O preterido Eduardo Suplicy, protagonista da maior gafe da eleição ao se aproximar de Marina Silva e atrair a aversão de Dilma e Lula, obteve a metade dos votos do adversário José Serra, do PSDB, que voltará ao Senado. Mas nem isso servirá de consolo ao mago, habituado a colecionar vitórias com seus caprichos improváveis, seja porque Suplicy perde uma vaga petista que ocupa há 24 anos no Senado, seja porque sua derrota humilhante abre uma lacuna importante na história de glórias do PT.

Nos sete municípios do ABC paulista Dilma perdeu em cinco, quatro para Aécio, inclusive São Bernardo do Campo, berço do Lula sindicalista e depois político - um revés simbólico de consequências históricas. Mas seus fracassos não foram só no Estado de São Paulo. O patrocínio de Lindbergh Farias na disputa pelo governo do Estado do Rio, desfazendo uma aliança que tinha sido muito bem-sucedida com Sérgio Cabral, foi desastroso: o ex-presidente da União Nacional dos Estudantes (UNE) teve pífios 10% dos votos. No Paraná, o tucano Beto Richa ganhou no primeiro turno e a queridinha de Lula, Gleisi Hoffman, ex-chefe da Casa Civil de Dilma, amargou um terceiro lugar, com 15,77% dos votos válidos.

Do Paraná também veio a notícia alarmante do recorde de votos obtido pelo senador Álvaro Dias, do PSDB, o mais ativo parlamentar oposicionista (incluindo o colega mineiro Aécio Neves) durante os três mandatos petistas. Outra vitória espetacular foi a do cearense Tasso Jereissati, cuja acachapante derrota Lula fez questão de patrocinar há quatro anos. Esses dois combativos senadores terão a oportunidade de levar as delações premiadas de Paulo Roberto Costa, o Paulinho do Lula, e Alberto Youssef para o debate político, seja quem for o vencedor do segundo turno no pleito presidencial.

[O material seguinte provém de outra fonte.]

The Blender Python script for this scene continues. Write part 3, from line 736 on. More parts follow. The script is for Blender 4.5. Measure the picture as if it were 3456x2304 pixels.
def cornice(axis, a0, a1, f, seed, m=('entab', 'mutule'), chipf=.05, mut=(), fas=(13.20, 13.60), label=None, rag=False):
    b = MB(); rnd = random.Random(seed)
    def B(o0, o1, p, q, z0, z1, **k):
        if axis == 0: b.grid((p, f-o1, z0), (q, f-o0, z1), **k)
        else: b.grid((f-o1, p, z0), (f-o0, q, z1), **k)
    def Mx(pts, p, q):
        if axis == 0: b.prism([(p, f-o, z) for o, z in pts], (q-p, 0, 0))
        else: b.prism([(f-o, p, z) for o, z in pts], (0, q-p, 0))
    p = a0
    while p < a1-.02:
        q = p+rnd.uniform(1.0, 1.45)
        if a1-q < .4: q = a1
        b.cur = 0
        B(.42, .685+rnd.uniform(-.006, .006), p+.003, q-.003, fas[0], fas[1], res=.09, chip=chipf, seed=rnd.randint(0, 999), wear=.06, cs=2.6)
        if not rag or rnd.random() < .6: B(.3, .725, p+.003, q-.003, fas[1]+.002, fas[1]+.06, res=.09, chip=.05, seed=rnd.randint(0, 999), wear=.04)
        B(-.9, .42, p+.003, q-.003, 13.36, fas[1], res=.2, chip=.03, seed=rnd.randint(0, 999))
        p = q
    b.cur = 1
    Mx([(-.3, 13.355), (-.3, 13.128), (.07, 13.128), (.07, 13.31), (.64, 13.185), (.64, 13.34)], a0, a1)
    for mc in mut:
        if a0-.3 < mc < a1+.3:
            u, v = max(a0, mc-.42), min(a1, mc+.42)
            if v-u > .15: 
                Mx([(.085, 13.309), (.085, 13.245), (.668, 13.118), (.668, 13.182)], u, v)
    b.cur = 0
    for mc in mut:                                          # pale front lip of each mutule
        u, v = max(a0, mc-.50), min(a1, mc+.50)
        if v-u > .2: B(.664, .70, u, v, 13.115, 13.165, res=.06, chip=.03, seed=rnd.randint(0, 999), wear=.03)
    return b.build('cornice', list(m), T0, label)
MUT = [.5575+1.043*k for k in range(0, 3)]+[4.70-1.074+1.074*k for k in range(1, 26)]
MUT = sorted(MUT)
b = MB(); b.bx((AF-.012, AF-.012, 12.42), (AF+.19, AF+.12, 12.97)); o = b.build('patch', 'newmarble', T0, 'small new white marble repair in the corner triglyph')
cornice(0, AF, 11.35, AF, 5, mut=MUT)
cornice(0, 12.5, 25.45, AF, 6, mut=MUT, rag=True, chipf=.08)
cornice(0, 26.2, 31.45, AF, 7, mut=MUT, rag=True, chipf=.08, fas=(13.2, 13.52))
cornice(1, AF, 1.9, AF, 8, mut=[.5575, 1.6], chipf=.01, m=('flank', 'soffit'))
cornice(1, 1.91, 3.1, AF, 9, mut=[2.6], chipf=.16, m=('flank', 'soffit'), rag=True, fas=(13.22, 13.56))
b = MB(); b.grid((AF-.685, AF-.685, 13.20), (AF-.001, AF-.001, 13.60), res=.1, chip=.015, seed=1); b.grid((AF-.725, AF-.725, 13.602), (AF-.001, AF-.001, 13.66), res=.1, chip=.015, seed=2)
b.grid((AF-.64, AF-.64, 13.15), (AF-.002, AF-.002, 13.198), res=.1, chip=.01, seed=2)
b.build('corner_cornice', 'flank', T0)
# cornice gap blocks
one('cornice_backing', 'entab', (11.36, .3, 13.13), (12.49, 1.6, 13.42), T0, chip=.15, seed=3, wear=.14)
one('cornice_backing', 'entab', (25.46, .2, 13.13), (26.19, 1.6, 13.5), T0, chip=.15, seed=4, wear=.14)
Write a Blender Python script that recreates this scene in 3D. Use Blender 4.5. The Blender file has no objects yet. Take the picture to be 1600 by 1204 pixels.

Uma vitória, por qualquer margem, de Dilma Rousseff no segundo turno fará, é claro, com que parte desse legado negativo que mancha a reputação de invencível do padim Ciço de Garanhuns seja relegada a segundo plano. Caso, porém, a afilhada perca, seu padrinho terá subtraída parte de sua inegável ascendência sobre as bancadas do PT e do PMDB, que, renovadas, ainda dominarão o Poder Legislativo.

Se de fato o PSDB é o único partido organizado para servir de alternativa ao poder populista do PT, como reconheceram Lula e a maioria dos eleitores, é óbvio que, além de Aécio, com sua persistência em ficar preparado para se aproveitar das furadas de Marina, Fernando Henrique Cardoso também sai vencedor de uma eleição que nem sequer disputou.

Acontece que, apesar de ter sido o responsável pela maior revolução social da História do Brasil, o Plano Real, o sociólogo teve seus feitos obscurecidos seja pela maledicência nem sempre veraz dos adversários, seja ainda pelo oportunismo pouco sagaz de seus correligionários Serra e Geraldo Alckmin. Estes tentaram ocultar a obra do antecessor nas campanhas contra Lula e Dilma e nem sequer tiraram proveito disso, pois as perderam. Aécio recobrou esse legado e lhe deu lugar no palanque. A tal ponto que da boa defesa dessa herança bendita no confronto com Dilma dependerá em grande parte seu êxito no turno decisivo. No mais, quem viver verá.